What to produce: Restate the complete material exactly.

=== Data segment ===

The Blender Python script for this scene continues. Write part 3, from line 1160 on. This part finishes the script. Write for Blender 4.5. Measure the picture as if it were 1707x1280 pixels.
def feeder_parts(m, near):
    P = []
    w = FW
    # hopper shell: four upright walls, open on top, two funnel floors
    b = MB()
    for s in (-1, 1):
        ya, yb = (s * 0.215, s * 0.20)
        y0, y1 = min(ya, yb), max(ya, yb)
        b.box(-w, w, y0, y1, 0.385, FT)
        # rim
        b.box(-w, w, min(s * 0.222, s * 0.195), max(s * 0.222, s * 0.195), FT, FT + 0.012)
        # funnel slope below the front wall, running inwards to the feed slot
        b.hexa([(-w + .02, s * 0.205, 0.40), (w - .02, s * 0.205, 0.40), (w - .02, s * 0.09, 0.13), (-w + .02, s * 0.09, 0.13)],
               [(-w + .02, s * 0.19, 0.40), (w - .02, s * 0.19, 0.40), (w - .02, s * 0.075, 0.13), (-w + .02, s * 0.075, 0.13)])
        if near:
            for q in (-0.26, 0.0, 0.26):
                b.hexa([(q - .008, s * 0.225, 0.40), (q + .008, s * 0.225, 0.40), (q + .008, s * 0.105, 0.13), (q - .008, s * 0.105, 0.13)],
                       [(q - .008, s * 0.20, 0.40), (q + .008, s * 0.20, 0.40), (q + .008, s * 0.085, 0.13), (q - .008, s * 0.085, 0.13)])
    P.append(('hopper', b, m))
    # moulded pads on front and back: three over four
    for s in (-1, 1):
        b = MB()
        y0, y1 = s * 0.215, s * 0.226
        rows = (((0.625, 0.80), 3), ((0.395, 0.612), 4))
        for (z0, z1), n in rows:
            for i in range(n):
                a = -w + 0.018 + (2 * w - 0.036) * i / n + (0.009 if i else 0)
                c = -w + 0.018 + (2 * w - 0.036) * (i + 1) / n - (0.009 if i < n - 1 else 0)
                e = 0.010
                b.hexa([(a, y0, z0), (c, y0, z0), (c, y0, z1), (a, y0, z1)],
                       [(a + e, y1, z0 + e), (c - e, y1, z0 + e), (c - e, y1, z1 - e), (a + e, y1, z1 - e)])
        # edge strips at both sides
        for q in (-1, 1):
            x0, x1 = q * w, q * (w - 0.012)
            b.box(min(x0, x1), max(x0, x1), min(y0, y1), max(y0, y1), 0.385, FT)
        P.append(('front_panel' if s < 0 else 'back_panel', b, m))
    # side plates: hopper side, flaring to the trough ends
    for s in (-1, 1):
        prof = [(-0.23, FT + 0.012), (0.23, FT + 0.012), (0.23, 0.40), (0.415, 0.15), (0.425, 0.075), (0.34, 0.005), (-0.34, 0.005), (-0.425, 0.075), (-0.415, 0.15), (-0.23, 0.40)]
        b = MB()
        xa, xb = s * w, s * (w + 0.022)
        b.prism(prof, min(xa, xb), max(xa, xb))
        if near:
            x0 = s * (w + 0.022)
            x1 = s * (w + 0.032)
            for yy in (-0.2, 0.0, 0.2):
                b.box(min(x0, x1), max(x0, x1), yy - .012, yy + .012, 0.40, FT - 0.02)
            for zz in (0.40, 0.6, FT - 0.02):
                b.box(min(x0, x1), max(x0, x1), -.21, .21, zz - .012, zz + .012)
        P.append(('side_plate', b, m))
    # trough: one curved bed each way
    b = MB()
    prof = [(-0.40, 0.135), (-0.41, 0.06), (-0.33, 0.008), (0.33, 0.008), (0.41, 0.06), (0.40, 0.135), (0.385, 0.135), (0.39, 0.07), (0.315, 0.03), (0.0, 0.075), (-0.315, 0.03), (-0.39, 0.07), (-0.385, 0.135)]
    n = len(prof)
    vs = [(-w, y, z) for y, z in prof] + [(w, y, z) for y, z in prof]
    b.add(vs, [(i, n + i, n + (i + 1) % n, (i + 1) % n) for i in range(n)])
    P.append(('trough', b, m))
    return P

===

Complete answer:
The Blender Python script for this scene continues. Write part 3, from line 1160 on. This part finishes the script. Write for Blender 4.5. Measure the picture as if it were 1707x1280 pixels.
def feeder_parts(m, near):
    P = []
    w = FW
    # hopper shell: four upright walls, open on top, two funnel floors
    b = MB()
    for s in (-1, 1):
        ya, yb = (s * 0.215, s * 0.20)
        y0, y1 = min(ya, yb), max(ya, yb)
        b.box(-w, w, y0, y1, 0.385, FT)
        # rim
        b.box(-w, w, min(s * 0.222, s * 0.195), max(s * 0.222, s * 0.195), FT, FT + 0.012)
        # funnel slope below the front wall, running inwards to the feed slot
        b.hexa([(-w + .02, s * 0.205, 0.40), (w - .02, s * 0.205, 0.40), (w - .02, s * 0.09, 0.13), (-w + .02, s * 0.09, 0.13)],
               [(-w + .02, s * 0.19, 0.40), (w - .02, s * 0.19, 0.40), (w - .02, s * 0.075, 0.13), (-w + .02, s * 0.075, 0.13)])
        if near:
            for q in (-0.26, 0.0, 0.26):
                b.hexa([(q - .008, s * 0.225, 0.40), (q + .008, s * 0.225, 0.40), (q + .008, s * 0.105, 0.13), (q - .008, s * 0.105, 0.13)],
                       [(q - .008, s * 0.20, 0.40), (q + .008, s * 0.20, 0.40), (q + .008, s * 0.085, 0.13), (q - .008, s * 0.085, 0.13)])
    P.append(('hopper', b, m))
    # moulded pads on front and back: three over four
    for s in (-1, 1):
        b = MB()
        y0, y1 = s * 0.215, s * 0.226
        rows = (((0.625, 0.80), 3), ((0.395, 0.612), 4))
        for (z0, z1), n in rows:
            for i in range(n):
                a = -w + 0.018 + (2 * w - 0.036) * i / n + (0.009 if i else 0)
                c = -w + 0.018 + (2 * w - 0.036) * (i + 1) / n - (0.009 if i < n - 1 else 0)
                e = 0.010
                b.hexa([(a, y0, z0), (c, y0, z0), (c, y0, z1), (a, y0, z1)],
                       [(a + e, y1, z0 + e), (c - e, y1, z0 + e), (c - e, y1, z1 - e), (a + e, y1, z1 - e)])
        # edge strips at both sides
        for q in (-1, 1):
            x0, x1 = q * w, q * (w - 0.012)
            b.box(min(x0, x1), max(x0, x1), min(y0, y1), max(y0, y1), 0.385, FT)
        P.append(('front_panel' if s < 0 else 'back_panel', b, m))
    # side plates: hopper side, flaring to the trough ends
    for s in (-1, 1):
        prof = [(-0.23, FT + 0.012), (0.23, FT + 0.012), (0.23, 0.40), (0.415, 0.15), (0.425, 0.075), (0.34, 0.005), (-0.34, 0.005), (-0.425, 0.075), (-0.415, 0.15), (-0.23, 0.40)]
        b = MB()
        xa, xb = s * w, s * (w + 0.022)
        b.prism(prof, min(xa, xb), max(xa, xb))
        if near:
            x0 = s * (w + 0.022)
            x1 = s * (w + 0.032)
            for yy in (-0.2, 0.0, 0.2):
                b.box(min(x0, x1), max(x0, x1), yy - .012, yy + .012, 0.40, FT - 0.02)
            for zz in (0.40, 0.6, FT - 0.02):
                b.box(min(x0, x1), max(x0, x1), -.21, .21, zz - .012, zz + .012)
        P.append(('side_plate', b, m))
    # trough: one curved bed each way
    b = MB()
    prof = [(-0.40, 0.135), (-0.41, 0.06), (-0.33, 0.008), (0.33, 0.008), (0.41, 0.06), (0.40, 0.135), (0.385, 0.135), (0.39, 0.07), (0.315, 0.03), (0.0, 0.075), (-0.315, 0.03), (-0.39, 0.07), (-0.385, 0.135)]
    n = len(prof)
    vs = [(-w, y, z) for y, z in prof] + [(w, y, z) for y, z in prof]
    b.add(vs, [(i, n + i, n + (i + 1) % n, (i + 1) % n) for i in range(n)])
    P.append(('trough', b, m))
    return P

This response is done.